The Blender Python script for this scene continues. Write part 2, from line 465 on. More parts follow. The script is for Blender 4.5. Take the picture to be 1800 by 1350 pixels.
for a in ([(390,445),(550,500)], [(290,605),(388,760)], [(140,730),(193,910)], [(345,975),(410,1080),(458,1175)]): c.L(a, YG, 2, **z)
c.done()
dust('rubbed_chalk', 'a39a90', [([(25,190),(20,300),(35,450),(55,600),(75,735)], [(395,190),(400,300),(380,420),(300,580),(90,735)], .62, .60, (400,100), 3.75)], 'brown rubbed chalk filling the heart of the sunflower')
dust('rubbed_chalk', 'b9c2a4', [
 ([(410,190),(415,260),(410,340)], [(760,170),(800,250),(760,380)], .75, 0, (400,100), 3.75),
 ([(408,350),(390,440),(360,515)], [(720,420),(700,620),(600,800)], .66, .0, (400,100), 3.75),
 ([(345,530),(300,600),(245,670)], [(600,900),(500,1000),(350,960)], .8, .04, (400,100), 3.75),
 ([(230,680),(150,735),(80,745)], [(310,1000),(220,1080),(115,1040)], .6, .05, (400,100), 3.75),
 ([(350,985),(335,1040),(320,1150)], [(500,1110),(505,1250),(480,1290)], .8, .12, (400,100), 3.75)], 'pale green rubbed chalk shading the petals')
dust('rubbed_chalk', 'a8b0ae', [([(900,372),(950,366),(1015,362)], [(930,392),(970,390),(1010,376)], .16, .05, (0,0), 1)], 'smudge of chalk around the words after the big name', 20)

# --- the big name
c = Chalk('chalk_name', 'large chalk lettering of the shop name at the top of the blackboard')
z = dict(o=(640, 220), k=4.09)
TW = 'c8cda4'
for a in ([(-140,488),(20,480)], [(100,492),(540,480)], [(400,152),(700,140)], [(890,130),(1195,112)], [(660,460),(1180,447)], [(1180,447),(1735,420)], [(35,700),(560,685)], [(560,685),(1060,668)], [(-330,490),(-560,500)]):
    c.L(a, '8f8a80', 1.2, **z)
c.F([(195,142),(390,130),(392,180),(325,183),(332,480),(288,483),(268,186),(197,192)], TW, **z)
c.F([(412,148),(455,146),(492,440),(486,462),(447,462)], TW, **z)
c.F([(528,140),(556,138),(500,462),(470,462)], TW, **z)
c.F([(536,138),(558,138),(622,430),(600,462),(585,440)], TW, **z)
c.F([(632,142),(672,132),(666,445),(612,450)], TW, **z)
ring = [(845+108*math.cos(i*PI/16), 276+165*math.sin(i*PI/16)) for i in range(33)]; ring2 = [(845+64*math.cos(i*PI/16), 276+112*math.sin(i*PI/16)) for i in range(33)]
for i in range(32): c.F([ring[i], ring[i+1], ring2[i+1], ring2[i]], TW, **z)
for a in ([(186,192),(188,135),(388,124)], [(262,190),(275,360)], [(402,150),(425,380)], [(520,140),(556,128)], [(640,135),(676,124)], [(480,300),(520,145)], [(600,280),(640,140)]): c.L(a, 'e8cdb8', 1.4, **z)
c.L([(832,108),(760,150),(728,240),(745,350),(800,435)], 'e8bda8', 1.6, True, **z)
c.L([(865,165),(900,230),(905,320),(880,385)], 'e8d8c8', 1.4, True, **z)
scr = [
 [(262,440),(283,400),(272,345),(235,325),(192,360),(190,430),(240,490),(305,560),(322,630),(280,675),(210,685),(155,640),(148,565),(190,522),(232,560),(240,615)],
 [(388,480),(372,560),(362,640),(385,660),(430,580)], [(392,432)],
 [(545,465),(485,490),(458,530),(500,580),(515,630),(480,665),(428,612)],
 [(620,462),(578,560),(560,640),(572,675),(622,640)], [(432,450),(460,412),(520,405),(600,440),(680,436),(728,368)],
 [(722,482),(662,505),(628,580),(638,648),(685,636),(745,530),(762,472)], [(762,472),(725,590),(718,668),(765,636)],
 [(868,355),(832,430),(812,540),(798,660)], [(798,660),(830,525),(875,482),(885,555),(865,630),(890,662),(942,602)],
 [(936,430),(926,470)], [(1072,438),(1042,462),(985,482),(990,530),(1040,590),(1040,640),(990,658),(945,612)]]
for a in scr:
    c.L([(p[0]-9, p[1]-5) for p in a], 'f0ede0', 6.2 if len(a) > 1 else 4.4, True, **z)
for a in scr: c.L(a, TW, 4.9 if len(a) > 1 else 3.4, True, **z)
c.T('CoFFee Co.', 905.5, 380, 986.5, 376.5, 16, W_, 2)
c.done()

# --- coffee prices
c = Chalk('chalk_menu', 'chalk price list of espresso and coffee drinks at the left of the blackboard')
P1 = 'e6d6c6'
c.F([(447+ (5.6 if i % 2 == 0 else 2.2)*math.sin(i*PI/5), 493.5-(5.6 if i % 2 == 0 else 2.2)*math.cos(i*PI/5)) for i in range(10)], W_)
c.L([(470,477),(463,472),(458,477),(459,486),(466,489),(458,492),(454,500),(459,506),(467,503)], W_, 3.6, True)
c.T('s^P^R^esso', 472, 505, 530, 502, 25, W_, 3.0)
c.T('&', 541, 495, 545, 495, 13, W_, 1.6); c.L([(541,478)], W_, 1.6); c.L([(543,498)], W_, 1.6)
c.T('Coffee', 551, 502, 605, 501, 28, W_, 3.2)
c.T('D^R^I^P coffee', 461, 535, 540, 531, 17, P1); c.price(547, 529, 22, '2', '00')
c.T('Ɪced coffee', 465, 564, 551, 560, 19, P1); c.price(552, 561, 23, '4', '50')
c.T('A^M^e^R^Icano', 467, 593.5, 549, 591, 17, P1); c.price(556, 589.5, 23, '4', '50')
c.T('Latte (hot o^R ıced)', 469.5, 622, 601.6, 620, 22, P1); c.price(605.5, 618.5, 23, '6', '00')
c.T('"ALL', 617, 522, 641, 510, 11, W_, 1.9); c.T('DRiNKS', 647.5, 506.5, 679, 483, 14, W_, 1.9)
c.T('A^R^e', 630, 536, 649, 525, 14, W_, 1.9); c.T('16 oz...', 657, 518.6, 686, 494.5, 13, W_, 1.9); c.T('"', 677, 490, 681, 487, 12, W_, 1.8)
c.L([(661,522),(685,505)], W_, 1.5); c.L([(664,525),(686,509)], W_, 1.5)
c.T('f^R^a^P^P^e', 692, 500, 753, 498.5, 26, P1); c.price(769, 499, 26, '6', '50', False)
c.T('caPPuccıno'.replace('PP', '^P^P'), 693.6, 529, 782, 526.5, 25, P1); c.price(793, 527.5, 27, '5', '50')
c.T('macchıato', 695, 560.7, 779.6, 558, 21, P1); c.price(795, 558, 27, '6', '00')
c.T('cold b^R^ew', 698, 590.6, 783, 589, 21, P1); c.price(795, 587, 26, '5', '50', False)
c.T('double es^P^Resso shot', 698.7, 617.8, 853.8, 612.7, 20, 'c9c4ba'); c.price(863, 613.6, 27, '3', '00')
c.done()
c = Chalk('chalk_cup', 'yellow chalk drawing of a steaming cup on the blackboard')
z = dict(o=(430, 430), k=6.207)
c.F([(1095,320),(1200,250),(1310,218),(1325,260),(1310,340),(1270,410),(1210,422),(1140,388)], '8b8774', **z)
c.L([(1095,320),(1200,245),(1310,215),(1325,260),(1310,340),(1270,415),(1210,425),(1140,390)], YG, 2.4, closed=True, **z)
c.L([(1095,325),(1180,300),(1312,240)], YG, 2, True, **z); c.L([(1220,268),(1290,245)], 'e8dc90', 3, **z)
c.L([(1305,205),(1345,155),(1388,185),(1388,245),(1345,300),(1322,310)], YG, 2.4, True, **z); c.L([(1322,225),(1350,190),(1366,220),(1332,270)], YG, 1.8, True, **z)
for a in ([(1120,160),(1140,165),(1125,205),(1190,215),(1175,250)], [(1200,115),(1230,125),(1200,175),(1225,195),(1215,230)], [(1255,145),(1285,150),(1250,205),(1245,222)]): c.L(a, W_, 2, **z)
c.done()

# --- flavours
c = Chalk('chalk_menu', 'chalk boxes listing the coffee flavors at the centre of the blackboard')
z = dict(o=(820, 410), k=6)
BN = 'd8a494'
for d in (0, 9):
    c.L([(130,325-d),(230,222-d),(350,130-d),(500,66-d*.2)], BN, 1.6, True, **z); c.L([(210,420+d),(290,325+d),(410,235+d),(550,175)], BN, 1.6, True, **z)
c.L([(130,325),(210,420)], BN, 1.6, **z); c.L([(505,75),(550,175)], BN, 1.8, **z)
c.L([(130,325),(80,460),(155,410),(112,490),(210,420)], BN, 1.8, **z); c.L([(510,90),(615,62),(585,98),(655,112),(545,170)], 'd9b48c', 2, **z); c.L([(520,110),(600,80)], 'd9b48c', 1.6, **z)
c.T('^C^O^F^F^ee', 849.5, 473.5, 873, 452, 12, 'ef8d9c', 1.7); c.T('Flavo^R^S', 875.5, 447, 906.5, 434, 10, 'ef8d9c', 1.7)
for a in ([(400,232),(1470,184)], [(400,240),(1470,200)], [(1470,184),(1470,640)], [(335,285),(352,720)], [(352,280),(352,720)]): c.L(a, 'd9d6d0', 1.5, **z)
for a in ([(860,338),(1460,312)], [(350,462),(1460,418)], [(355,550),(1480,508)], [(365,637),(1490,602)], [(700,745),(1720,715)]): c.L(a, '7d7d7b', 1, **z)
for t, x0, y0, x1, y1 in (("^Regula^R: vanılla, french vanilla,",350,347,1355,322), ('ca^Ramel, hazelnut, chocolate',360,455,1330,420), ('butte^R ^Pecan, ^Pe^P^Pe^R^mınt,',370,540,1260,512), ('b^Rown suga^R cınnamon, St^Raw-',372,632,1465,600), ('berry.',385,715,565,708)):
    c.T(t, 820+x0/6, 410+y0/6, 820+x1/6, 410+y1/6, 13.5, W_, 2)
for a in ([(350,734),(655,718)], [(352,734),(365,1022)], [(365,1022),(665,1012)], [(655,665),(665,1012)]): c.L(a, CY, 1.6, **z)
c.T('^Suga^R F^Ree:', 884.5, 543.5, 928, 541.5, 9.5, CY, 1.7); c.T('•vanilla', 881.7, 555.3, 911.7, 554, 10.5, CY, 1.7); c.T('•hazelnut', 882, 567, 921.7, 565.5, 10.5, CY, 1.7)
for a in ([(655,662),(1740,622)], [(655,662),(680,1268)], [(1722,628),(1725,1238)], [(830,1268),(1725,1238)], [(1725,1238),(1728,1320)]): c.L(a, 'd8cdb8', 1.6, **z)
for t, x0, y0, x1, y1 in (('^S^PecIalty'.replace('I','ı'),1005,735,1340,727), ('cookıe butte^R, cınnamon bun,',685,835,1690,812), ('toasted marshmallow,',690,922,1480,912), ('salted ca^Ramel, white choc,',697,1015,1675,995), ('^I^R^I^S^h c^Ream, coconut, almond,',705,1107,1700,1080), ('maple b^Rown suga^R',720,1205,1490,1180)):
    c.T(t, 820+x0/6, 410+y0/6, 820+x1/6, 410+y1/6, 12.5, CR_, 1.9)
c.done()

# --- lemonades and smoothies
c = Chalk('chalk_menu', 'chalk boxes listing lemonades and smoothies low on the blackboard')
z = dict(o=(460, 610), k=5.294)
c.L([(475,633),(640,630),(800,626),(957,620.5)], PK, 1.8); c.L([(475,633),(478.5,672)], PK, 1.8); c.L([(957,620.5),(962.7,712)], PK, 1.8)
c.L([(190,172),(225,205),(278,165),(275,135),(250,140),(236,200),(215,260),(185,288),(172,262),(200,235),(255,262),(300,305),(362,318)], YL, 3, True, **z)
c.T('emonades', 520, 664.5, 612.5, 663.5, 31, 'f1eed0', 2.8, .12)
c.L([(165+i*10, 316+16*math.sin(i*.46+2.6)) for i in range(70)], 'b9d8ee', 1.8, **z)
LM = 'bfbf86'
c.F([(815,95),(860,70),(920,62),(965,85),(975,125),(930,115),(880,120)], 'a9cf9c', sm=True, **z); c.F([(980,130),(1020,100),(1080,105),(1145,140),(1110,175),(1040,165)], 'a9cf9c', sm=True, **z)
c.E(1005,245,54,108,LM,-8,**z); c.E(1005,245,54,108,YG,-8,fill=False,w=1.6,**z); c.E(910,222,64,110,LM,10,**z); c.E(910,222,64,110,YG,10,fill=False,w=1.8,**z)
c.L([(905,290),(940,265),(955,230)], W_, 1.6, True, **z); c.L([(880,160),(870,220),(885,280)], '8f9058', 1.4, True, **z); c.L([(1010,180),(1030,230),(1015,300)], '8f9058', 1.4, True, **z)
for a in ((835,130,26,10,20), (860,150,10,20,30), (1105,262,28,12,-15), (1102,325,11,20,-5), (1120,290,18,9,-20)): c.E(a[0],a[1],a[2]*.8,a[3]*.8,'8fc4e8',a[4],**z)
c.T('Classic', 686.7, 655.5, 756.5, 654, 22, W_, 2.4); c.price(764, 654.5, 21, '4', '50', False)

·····

# WHAT THE TASK REQUIRES
Take the lines above from the first through the one containing "big name', 20)" and reproduce them exactly; include nothing else.

# WRITTEN RESPONSE
The Blender Python script for this scene continues. Write part 2, from line 465 on. More parts follow. The script is for Blender 4.5. Take the picture to be 1800 by 1350 pixels.
for a in ([(390,445),(550,500)], [(290,605),(388,760)], [(140,730),(193,910)], [(345,975),(410,1080),(458,1175)]): c.L(a, YG, 2, **z)
c.done()
dust('rubbed_chalk', 'a39a90', [([(25,190),(20,300),(35,450),(55,600),(75,735)], [(395,190),(400,300),(380,420),(300,580),(90,735)], .62, .60, (400,100), 3.75)], 'brown rubbed chalk filling the heart of the sunflower')
dust('rubbed_chalk', 'b9c2a4', [
 ([(410,190),(415,260),(410,340)], [(760,170),(800,250),(760,380)], .75, 0, (400,100), 3.75),
 ([(408,350),(390,440),(360,515)], [(720,420),(700,620),(600,800)], .66, .0, (400,100), 3.75),
 ([(345,530),(300,600),(245,670)], [(600,900),(500,1000),(350,960)], .8, .04, (400,100), 3.75),
 ([(230,680),(150,735),(80,745)], [(310,1000),(220,1080),(115,1040)], .6, .05, (400,100), 3.75),
 ([(350,985),(335,1040),(320,1150)], [(500,1110),(505,1250),(480,1290)], .8, .12, (400,100), 3.75)], 'pale green rubbed chalk shading the petals')
dust('rubbed_chalk', 'a8b0ae', [([(900,372),(950,366),(1015,362)], [(930,392),(970,390),(1010,376)], .16, .05, (0,0), 1)], 'smudge of chalk around the words after the big name', 20)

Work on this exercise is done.